Ever since I started working with kids Im like one big softy. Tears in my eyes I hear stories of kids with disabilities or grownups who have problems. Tears in my eyes I write new songs or comfort a friend. Tears in my eyes I receive hugs from my mum (or dad) and tears in my eyes I looked at the pictures of these precious children who died in Connecticut.
Maybe just maybe God is changing my heart. I was always the strong one. Yes, with a lot of emotions in different levels but not the one who cried in the end of a movie or a book (which btw I do now)... Sometimes I feel my heart is just one big mess and confusion but at the same time I know God must enjoy working there coz even when I share my story with people I cry. I cry almost to everything. And maybe its not a bad thing at all... Just maybe Im in a process right now and it does me good. It was one hard weekend but at the same time so good.
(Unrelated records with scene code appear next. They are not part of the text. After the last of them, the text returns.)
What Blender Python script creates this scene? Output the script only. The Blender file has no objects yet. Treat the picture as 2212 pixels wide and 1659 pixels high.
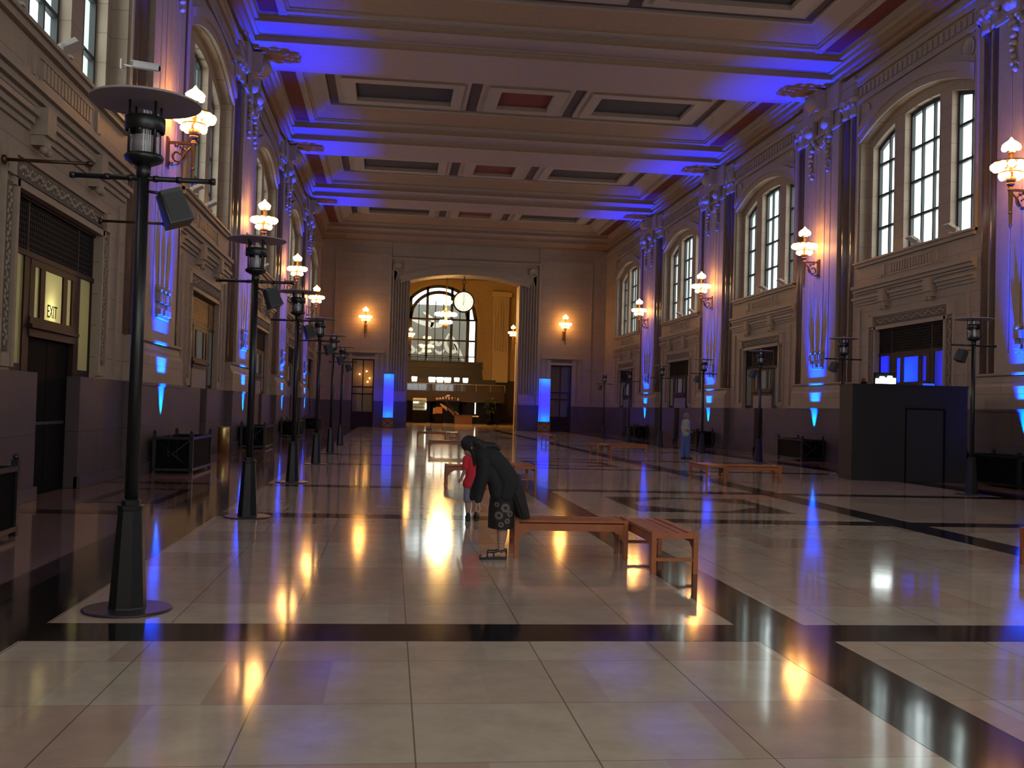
import bpy, bmesh, math, random
from mathutils import Vector, Matrix, Quaternion
random.seed(7)
PI = math.pi
SC = bpy.context.scene
COL = SC.collection

# ------------------------------------------------------------------ camera
CAMX, CAMZ = -5.673, 1.68
YAW, PITCH, ROLL, FPX = 0.1181, 0.0252, 0.0277, 2195.8
def make_camera():
    cd = bpy.data.cameras.new('camera')
    cd.sensor_fit = 'HORIZONTAL'; cd.sensor_width = 36.0
    cd.lens = FPX / 2212 * 36.0
    cd.clip_start = 0.05; cd.clip_end = 600
    c = bpy.data.objects.new('camera', cd); COL.objects.link(c)
    cy, sy, cp, sp = math.cos(YAW), math.sin(YAW), math.cos(PITCH), math.sin(PITCH)
    w = Vector((sy*cp, cy*cp, sp)); r = Vector((cy, -sy, 0)); u = r.cross(w)
    cr, sr = math.cos(ROLL), math.sin(ROLL)
    r2 = cr*r + sr*u; u2 = -sr*r + cr*u
    m = Matrix((r2, u2, -w)).transposed().to_4x4()
    m.translation = Vector((CAMX, 0, CAMZ))
    c.matrix_world = m
    SC.camera = c
make_camera()

# ------------------------------------------------------------------ world, exposure
SC.view_settings.view_transform = 'Standard'
SC.view_settings.look = 'None'
SC.view_settings.exposure = 0.85
SC.view_settings.gamma = 1.0
SC.view_settings.use_curve_mapping = False
WORLD_STRENGTH = 2.3
wd = bpy.data.worlds.new('overcast_sky'); SC.world = wd
wd.use_nodes = True
bg = wd.node_tree.nodes['Background']
bg.inputs[0].default_value = (0.93, 0.99, 1.0, 1)
bg.inputs[1].default_value = WORLD_STRENGTH
SC.cycles.max_bounces = 10
SC.cycles.diffuse_bounces = 5
SC.cycles.sample_clamp_indirect = 4.0
SC.cycles.use_denoising = True

BLUE = (0.0, 0.018, 1.0)
BLUE_W = 12000.0          # watts of each blue up-light
GLOBE_E = 13.0          # radiance of the sconce globes

# ------------------------------------------------------------------ dimensions
BAY = 13.676
PIERS = [25.313 + BAY*k for k in range(-2, 5)]          # -2.04 .. 80.0
BAYS = [p + BAY/2 for p in PIERS[:-1]]                  # 4.8, 18.5, 32.2, 45.8, 59.5, 73.2
WX = 11.45                                              # wall plane |X|
YB, YE = -8.9, 81.0                                     # back wall, end wall
DADO = 2.07

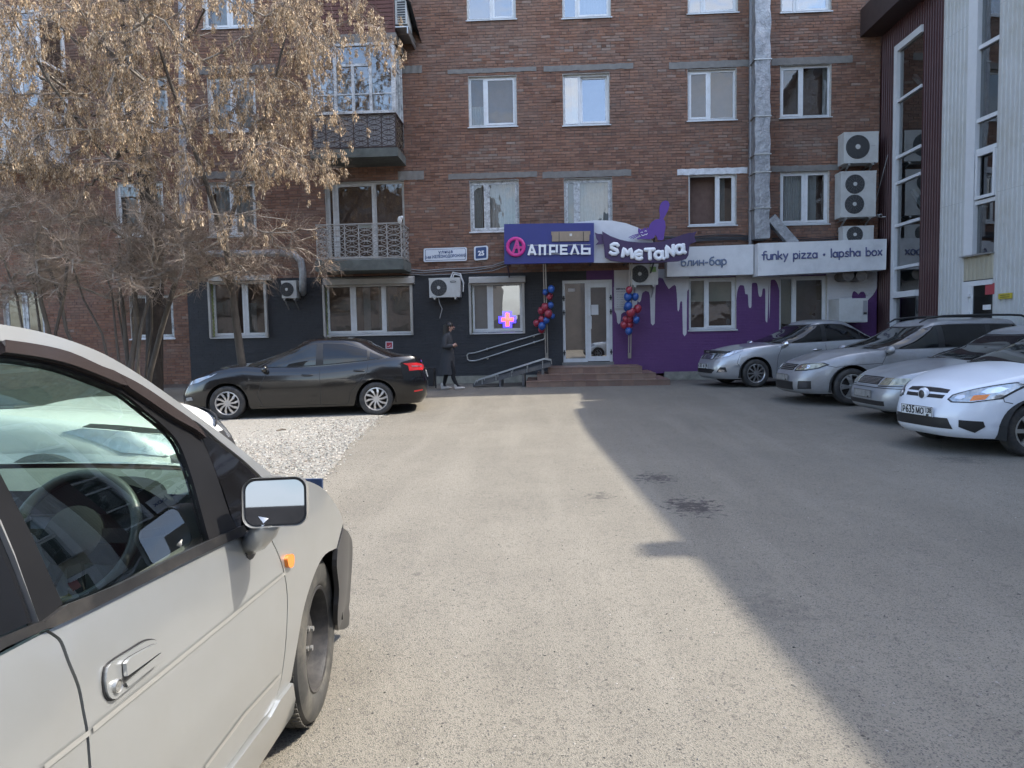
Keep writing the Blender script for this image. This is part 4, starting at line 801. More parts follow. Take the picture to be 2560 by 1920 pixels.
fr = MB(); za = z1 + .03; xs = [x0, lerp(x0, x1, .3), lerp(x0, x1, .72), x1 - .02]; 
for i, xx in enumerate(xs): w = (.11, .07, .07, .10)[i]; fr.box(xx - w / 2, YB - .03, za, xx + w / 2, YB + .05, zt)
for zz_ in (za, zt): fr.box(x0 - .05, YB - .04, zz_ - .035, x1 + .03, YB + .06, zz_ + .035)
zm = lerp(za, zt, .70); zq = lerp(za, zt, .27)
fr.box(xs[1] + .03, YB - .025, zm - .03, xs[2] - .03, YB + .045, zm + .03); xmid = (xs[1] + xs[2]) / 2; fr.box(xmid - .035, YB - .024, za, xmid + .035, YB + .046, zm - .03)
for a, c in ((xs[0], xs[1]), (xs[1], xmid), (xmid, xs[2]), (xs[2], xs[3])): fr.box(a + .04, YB - .02, zq - .015, c - .04, YB + .04, zq + .015)
for yy in (YB + .35, YB + .7, D - .05): fr.box(x1 - .05, yy - .025, za, x1 + .01, yy + .025, zt)
for zz_ in (za, zt, zm): fr.box(x1 - .045, YB + .05, zz_ - .025, x1 + .005, D - .03, zz_ + .025)
fr.build('glazing_frame', OLDW, bal)
for a, c in zip(xs, xs[1:]):
    g = MB(); g.add([(a, YB + .01, za), (c, YB + .01, za), (c, YB + .01, zt), (a, YB + .01, zt)], [(0, 1, 2, 3)]); g.build('pane', TINT, bal)
g = MB(); g.add([(x1 - .02, YB, za), (x1 - .02, D, za), (x1 - .02, D, zt), (x1 - .02, YB, zt)], [(0, 1, 2, 3)]); g.build('pane', TINT, bal)
# boarded balcony above
x0, z0, x1, z1 = rect(764, -70, 984, 108, YB); b = MB(); b.box(x0, YB + .02, z0, x1, D, z1 - .3); bal = b.build('balcony', M('board_dark', (.05, .025, .022), .8, var=.2), BR); bal['label'] = 'balcony boarded with dark red slats'
BRD = M('board_red', (.12, .05, .04), .75, var=.3, vs=5, stretch=(1, 1, 9)); k = 0
zz_ = z0 + .22
while zz_ < z1: b = MB(); b.box(x0 - .01, YB - .01, zz_, x1 + .01, YB + .018, zz_ + .085); b.build('slat', BRD, bal); zz_ += .1
for i in range(6): b = MB(); xx = lerp(x0, x1, i / 5); b.box(xx - .02, YB - .03, z0, xx + .02, YB - .012, z1); b.build('batten', BRD, bal)
b = MB(); b.box(x0 - .04, YB - .05, z0, x1 + .04, D, z0 + .2); b.build('slab', MATS['concrete'], bal)
t = thing('air_conditioner', 'air conditioner under a black hood on the side of the boarded balcony', 'air conditioner', tuple(P(1010, 80, YB + .4)), 'air conditioners on the brick facade')
xx = x1 + .02; zc0, zc1 = P(1010, 75, YB + .4).z, P(1010, 16, YB + .4).z
b = MB(); b.box(xx, YB + .05, zc0, xx + .3, YB + .75, zc1); b.build('casing', ACW, t)
b = MB()
for i in range(9): z = lerp(zc0, zc1, (i + .7) / 9.6); b.box(xx + .06, YB + .04, z - .018, xx + .26, YB + .049, z + .018)
b.build('vent_slots', BLK, t); b = MB(); b.add([(xx - .02, YB - .05, zc1 + .3), (xx - .02, D, zc1 + .3), (xx + .5, D, zc0 - .1), (xx + .42, YB - .05, zc1 - .1)], [(0, 1, 2, 3)]); b.build('hood', BLK, t); b = MB(); b.box(xx, YB, zc0 - .1, xx + .34, D, zc0 - .07); b.box(xx + .3, YB, zc0 - .25, xx + .33, D, zc0 - .1); b.build('bracket', STEEL, t)
# far left clad balcony
x0, z0, x1, z1 = rect(-80, 272, 108, 400, YB); zt = P(20, 30, YB).z; b = MB(); b.box(x0, YB, z0 - .08, x1, D, z0 + .02); bal = b.build('balcony', MATS['concrete'], BR); bal['label'] = 'balcony clad in white corrugated sheet'
WS = M('white_sheet', (.5, .51, .52), .5, var=.1); b = MB(); n = 40
b.grid(lambda u, v: (lerp(x0, x1, u), YB - .012 * (int(u * n * 2) % 2), lerp(z0, z1, v)), n * 2, 1); b.grid(lambda u, v: (x1 + .012 * (int(u * 24) % 2), lerp(YB, D, u), lerp(z0, z1, v)), 24, 1); b.build('cladding', WS, bal)
b = MB()
for u in (0, .25, .5, .75, 1): b.box(lerp(x0, x1, u) - .035, YB, z1, lerp(x0, x1, u) + .035, YB + .06, zt)
for zz_ in (z1, lerp(z1, zt, .5), zt): b.box(x0, YB - .005, zz_ - .035, x1 + .03, YB + .065, zz_ + .035); b.box(x1 - .03, YB + .06, zz_ - .03, x1 + .03, D, zz_ + .03)
b.box(x1 - .03, D - .1, z1, x1 + .03, D, zt); b.build('glazing_frame', PVC, bal)
g = MB(); g.add([(x0, YB + .03, z1), (x1, YB + .03, z1), (x1, YB + .03, zt), (x0, YB + .03, zt)], [(0, 1, 2, 3)]); g.add([(x1, YB, z1), (x1, D, z1), (x1, D, zt), (x1, YB, zt)], [(0, 1, 2, 3)]); g.build('pane', TINT, bal)
b = MB(); b.box(x0, YB - .02, zt + .035, x1 + .05, D, zt + .15); b.build('roof_slab', WS, bal)
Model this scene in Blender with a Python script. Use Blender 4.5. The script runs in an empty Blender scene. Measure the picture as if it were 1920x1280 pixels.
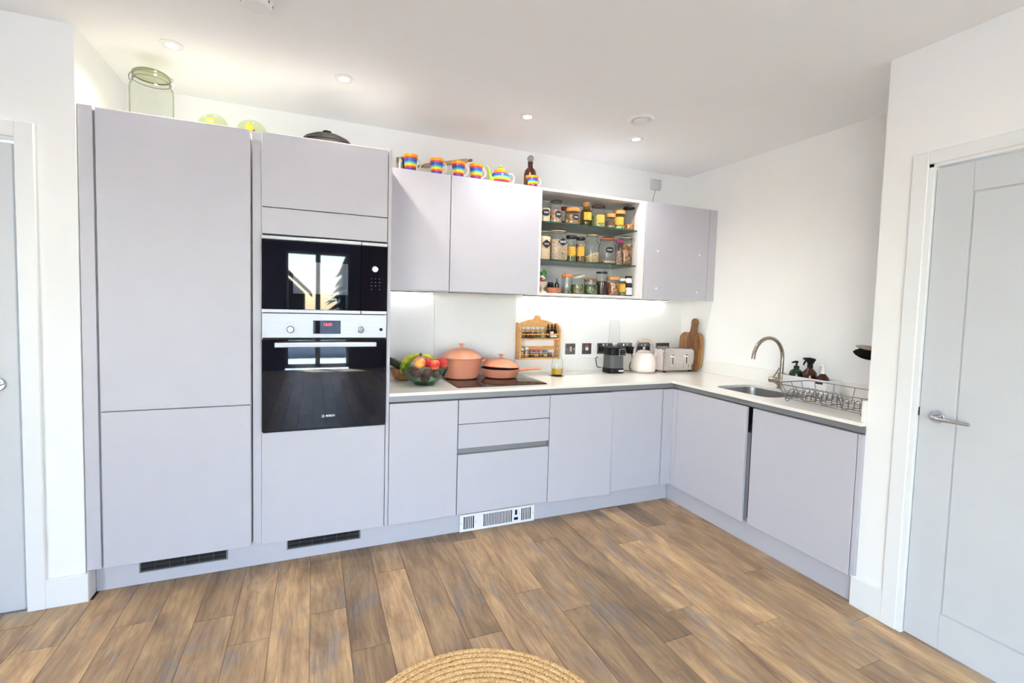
import bpy, bmesh, math, random
from mathutils import Vector, Matrix

random.seed(7)
SC = bpy.context.scene
COL = SC.collection
PI = math.pi


def S(r, g, b):
    """sRGB 0-255 to linear"""
    f = lambda c: (c / 255 / 12.92) if c / 255 <= 0.04045 else ((c / 255 + 0.055) / 1.055) ** 2.4
    return (f(r), f(g), f(b))


# ------------------------------------------------------------------ camera
cam_d = bpy.data.cameras.new('camera')
cam = bpy.data.objects.new('camera', cam_d)
COL.objects.link(cam)
yaw, pitch, roll = -0.3865, -0.0537, 0.0264
cy_, sy_, cp_, sp_ = math.cos(yaw), math.sin(yaw), math.cos(pitch), math.sin(pitch)
fwd = Vector((-sy_ * cp_, cy_ * cp_, sp_))
rgt0 = Vector((cy_, sy_, 0))
up0 = rgt0.cross(fwd)
rgt = rgt0 * math.cos(roll) + up0 * math.sin(roll)
upv = up0 * math.cos(roll) - rgt0 * math.sin(roll)
m3 = Matrix((rgt, upv, -fwd)).transposed()
cam.matrix_world = Matrix.Translation((-2.9519, -3.1604, 1.3658)) @ m3.to_4x4()
cam_d.sensor_width = 36.0
cam_d.lens = 874.377 * 36 / 1920
cam_d.shift_x = 17.23 / 1920
cam_d.shift_y = -20.49 / 1920
cam_d.clip_start = 0.02
SC.camera = cam

# ------------------------------------------------------------------ sky, sun, exposure
W = bpy.data.worlds.new('sky')
SC.world = W
W.use_nodes = True
wn = W.node_tree
wn.nodes.clear()
sky = wn.nodes.new('ShaderNodeTexSky')
sky.sky_type = 'NISHITA'
sky.sun_disc = False
sky.sun_elevation = math.radians(48)
sky.sun_rotation = math.radians(197)
sky.air_density = 1.0
sky.dust_density = 0.6
bg = wn.nodes.new('ShaderNodeBackground')
SKY_STRENGTH = 2.2
bg.inputs[1].default_value = SKY_STRENGTH
wo = wn.nodes.new('ShaderNodeOutputWorld')
wn.links.new(sky.outputs[0], bg.inputs[0])
wn.links.new(bg.outputs[0], wo.inputs[0])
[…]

"Guard your heart above all else..." The Bible tells us to guard our hearts but what do we do? We put in all kinds of lies and junk there. We fill it with sorrow and revenge and we think that's the way it should be. I want my heart to be soft if thats the only way God can use me. Seriously. Im not talking some crap here. I want to be a softy if thats what takes me closer to God. And let Him work through me - inside-out.
Id rather be someone who cries in front of God than someone who holds back her tears through gritted teeth. Id rather be close to God than far away doing my own thing. I want to be someone who is not ashamed of dancing of joy and shouting out loud... I want to be the real me.